I walked to my car in the parking garage in a mix of shock and relief. For several months, the job which I had once felt was a great opportunity had tarnished. I was 95% sure for a week that my time was coming to and end, but the optimist held to that 5%. Back in August I had thought myself fired, but I was still here in October. The sudden meeting request from my boss might mean some disciplinary function other than a separation, but in my heart of hearts I knew the time was ending. On top of that, my boss was suddenly interested in old e-mail chains that still dangled like threads in the wind. He was hands off for months and I knew this was just tidying loose ends. I was done.
During the interview process I was not able to fully articulate what I wanted. For 8 years, I had been a manager, then a merger happened. My team was scattered and I was just an administrator for systems that would soon be merged and turned down. My former boss left as did several colleagues. I felt alone and unused, but there was no hurry to leave. I passed on some opportunities, I missed others. One day, something I really liked came along and I leapt. A few months later, what looked golden tarnished and the client experienced budget cuts. I was a part of the cuts and found myself on the outside looking in. Several new opportunities came, but only one shown. I took it. Perhaps I was hasty, but I am too old to wait.

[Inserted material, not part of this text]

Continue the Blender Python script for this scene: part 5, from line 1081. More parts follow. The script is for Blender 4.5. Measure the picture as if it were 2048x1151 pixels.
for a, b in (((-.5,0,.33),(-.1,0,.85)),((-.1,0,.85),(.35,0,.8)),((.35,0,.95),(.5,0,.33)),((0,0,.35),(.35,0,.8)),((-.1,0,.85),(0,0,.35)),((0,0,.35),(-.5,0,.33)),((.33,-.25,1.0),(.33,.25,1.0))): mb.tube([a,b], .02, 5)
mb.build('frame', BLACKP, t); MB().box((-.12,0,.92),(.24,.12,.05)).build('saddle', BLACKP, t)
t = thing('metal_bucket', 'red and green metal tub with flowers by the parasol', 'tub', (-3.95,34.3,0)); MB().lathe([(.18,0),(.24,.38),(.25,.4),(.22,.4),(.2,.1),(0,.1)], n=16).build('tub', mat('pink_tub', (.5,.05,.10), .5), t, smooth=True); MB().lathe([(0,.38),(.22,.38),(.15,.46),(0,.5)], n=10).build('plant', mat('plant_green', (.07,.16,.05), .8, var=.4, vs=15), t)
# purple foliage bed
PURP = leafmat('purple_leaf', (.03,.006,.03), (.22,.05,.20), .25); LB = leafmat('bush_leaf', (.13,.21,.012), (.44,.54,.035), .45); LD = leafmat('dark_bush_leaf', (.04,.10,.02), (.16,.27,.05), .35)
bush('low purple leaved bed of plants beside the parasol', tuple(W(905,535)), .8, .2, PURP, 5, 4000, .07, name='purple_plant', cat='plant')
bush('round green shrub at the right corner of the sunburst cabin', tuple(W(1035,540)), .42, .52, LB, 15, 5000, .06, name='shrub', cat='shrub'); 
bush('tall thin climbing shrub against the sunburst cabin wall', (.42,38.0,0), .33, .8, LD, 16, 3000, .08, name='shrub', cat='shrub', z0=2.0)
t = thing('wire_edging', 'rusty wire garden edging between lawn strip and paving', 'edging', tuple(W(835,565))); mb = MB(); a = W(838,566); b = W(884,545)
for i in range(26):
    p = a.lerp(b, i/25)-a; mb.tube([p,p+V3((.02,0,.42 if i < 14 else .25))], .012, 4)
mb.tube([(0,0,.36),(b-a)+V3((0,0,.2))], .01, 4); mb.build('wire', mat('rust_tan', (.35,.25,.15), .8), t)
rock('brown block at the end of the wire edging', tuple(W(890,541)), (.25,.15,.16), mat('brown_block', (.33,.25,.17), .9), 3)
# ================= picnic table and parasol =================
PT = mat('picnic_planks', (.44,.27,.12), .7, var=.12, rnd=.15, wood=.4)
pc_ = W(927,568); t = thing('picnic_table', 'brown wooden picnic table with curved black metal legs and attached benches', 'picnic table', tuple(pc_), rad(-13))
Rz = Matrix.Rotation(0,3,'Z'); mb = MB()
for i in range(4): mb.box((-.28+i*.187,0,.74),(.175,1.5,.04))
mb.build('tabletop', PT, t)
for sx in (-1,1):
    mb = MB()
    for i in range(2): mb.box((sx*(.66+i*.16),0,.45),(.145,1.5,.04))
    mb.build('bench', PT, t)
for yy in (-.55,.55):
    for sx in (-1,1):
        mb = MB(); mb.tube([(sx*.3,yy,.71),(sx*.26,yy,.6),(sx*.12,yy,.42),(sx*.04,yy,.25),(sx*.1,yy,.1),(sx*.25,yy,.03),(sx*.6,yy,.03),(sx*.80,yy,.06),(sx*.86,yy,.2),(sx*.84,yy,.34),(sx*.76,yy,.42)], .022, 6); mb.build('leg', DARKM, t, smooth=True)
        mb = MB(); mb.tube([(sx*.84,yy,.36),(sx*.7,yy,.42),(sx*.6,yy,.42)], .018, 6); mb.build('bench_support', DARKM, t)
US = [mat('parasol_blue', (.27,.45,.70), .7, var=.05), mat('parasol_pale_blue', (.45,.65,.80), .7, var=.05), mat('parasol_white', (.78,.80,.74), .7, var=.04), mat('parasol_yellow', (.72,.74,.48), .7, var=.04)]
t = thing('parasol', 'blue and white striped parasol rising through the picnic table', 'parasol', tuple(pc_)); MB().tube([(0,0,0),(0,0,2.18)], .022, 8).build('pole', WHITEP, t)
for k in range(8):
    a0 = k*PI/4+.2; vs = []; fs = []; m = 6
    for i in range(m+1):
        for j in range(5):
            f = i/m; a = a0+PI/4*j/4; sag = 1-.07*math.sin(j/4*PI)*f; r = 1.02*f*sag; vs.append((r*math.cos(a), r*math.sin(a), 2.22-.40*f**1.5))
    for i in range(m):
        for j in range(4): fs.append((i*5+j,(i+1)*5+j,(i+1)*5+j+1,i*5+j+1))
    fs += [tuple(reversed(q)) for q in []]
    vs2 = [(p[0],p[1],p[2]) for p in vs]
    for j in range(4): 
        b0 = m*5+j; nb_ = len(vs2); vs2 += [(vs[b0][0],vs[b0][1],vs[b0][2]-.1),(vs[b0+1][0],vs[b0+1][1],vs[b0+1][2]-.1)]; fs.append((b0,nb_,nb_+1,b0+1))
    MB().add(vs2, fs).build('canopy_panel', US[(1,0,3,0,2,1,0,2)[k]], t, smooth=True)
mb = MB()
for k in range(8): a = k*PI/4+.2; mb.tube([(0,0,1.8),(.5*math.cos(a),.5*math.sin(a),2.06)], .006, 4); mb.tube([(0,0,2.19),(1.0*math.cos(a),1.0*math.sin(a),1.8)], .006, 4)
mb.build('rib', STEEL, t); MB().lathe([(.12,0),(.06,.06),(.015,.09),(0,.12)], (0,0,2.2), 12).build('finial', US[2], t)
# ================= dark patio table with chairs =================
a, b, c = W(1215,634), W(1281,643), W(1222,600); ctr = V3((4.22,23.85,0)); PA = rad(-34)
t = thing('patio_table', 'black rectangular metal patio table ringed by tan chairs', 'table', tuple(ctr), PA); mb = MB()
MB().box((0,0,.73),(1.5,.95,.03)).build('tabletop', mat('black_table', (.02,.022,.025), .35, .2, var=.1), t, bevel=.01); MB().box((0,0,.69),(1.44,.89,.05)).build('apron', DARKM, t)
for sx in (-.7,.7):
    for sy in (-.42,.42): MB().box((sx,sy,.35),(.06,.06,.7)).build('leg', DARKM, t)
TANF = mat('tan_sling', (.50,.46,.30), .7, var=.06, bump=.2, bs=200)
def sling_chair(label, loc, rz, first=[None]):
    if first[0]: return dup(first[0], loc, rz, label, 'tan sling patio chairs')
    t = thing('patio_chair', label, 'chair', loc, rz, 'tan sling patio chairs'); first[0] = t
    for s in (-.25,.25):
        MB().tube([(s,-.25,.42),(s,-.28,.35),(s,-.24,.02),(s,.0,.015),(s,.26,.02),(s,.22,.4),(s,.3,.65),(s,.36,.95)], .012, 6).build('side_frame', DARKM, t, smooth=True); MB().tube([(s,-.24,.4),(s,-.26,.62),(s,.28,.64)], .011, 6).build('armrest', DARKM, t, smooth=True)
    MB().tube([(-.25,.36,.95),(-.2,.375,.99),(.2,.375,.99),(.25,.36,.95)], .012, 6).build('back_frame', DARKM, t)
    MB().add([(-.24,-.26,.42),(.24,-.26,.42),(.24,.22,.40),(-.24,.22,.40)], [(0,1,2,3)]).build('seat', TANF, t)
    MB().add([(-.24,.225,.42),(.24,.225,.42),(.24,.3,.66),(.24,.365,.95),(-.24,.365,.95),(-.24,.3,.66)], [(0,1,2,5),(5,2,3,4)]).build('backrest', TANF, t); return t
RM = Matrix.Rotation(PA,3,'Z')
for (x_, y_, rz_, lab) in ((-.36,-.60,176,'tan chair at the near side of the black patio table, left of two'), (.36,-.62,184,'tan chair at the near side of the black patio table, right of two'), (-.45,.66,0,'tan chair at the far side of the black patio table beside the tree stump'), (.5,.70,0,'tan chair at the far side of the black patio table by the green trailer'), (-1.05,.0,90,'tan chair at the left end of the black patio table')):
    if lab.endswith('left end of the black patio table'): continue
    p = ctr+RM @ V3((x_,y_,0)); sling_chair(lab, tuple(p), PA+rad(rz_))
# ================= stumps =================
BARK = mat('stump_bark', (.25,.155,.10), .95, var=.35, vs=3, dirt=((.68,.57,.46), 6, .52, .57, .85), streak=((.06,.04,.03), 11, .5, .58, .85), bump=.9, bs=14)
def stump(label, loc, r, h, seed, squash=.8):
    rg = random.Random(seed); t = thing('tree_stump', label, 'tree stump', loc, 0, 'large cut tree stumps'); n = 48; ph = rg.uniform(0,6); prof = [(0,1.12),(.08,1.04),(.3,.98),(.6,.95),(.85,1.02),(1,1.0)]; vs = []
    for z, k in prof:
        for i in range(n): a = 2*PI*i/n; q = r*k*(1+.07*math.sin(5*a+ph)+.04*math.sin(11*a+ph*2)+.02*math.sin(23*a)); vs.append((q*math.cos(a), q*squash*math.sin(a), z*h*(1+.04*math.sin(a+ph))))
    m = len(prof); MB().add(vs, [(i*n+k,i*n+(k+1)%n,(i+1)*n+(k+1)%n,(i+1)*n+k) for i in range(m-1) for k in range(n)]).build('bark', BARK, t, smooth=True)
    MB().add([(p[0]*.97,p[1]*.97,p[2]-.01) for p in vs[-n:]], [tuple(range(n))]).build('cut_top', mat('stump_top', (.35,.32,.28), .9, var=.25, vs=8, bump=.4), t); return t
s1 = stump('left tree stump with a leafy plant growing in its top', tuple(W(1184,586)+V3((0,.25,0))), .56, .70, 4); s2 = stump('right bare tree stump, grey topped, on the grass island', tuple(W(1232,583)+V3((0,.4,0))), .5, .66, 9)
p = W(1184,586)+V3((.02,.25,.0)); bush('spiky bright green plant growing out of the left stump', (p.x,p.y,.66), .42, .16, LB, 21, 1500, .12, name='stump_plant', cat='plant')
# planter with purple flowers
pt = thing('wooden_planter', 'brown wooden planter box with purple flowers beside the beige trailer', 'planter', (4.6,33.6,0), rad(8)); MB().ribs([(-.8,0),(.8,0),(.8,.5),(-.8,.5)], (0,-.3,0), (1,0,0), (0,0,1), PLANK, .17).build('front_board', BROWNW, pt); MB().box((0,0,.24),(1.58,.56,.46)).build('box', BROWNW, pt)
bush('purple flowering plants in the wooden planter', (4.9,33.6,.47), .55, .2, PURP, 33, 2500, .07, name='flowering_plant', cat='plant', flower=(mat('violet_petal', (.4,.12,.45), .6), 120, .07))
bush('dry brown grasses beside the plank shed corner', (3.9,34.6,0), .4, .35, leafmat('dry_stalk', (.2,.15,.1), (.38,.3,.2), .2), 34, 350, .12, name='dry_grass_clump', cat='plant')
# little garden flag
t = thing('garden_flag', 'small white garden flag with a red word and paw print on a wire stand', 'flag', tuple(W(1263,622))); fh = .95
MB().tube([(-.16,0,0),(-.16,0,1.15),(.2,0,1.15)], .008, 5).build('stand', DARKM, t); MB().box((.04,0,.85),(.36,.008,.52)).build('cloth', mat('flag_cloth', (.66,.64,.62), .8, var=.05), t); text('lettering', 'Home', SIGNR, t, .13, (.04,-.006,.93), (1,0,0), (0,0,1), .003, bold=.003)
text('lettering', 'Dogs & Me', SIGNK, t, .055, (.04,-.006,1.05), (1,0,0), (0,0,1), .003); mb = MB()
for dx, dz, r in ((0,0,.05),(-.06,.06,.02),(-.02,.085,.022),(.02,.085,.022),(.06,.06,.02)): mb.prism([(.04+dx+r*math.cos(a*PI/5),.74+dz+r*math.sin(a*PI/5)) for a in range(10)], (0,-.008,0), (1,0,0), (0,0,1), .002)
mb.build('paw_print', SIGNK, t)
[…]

The first few weeks were great, but as the actual work presented, I wondered if I really wanted to do this. I felt like an outsider and never fully welcomed on the team. I told myself I was paranoid and playing the “old man” card too much. It would get better. One person left the team and then another. Was there a pattern here? The team was composed of two different management lines and the departures were only on one. Coincidence? I told myself no.
A first status check meeting. I’m behind. What was I going to do to right the ship? Hmm… That’s not leadership. Maybe my younger boss wanted my ideas. I gave some and got to work. I met the numbers of which I knew. Surely the next meeting will be better.
I expressed feeling alone and unguided. The work was self-explanatory I was told. The teams were self-guiding I was assured. Just pay attention and ask colleagues. Ok, I’ll so that.
The known numbers were met. New knowledge was acquired. Things were surely going better. Ok, let’s rock this one. I’ve got this. Tickets came and went. But. But….underneath frustration. Some teams were unreceptive. Some teams were uncooperative. Work around it.
Second status check. New numbers presented. Wait. What? When was this put into place? Apparently, I was supposed to know this by osmosis. Well, that is VERY odd. If a goal has not been communicated, how in the world am I to know to hit it? Ok, new goals. Redouble efforts. After all, the team finally seems to have accepted me and is helpful. Other teams have allowed me to get items done as well. Updates are being tested and code will soon be in production. Surely, I am being paranoid again.
For the third time, the warning signs were unheeded.
I kept telling myself I was too old and it was too soon to look for something else. A few items came and went, but nothing was as good. I talked to others. I talked to the recruiter who got me this job. Maybe I was being paranoid. Maybe I was seeing things that were not there. Maybe it was all in my head.
The team keeps getting more distant. Stand ups are less engaging. No one attends the weekly product meetings I conduct. Few ask high value questions. What is going on?
I sat and listened to the person who would soon be my former boss. I had no emotions. Yes, I was in shock, but I was angry. I was angry with myself that I had not listened three months ago. I was right. I was right about everything and now I had no leverage. No head start. I knew for a week, no for a month, that things were not right. I can’t believe I was losing a second job in a calendar year. I knew other recruiters would want to know why.
I listened to my options. I listened to how much they would give me. I had a few weeks. I would have some time. I checked my e-mail. Oddly enough, two recruiters had returned messages. Before I would leave the garage, one would call me.
Things would be ok. I breathed. Gratitude overcame me. I was thankful. I was happy. I had been released from prison and the next assignment would be better. I knew it. It is.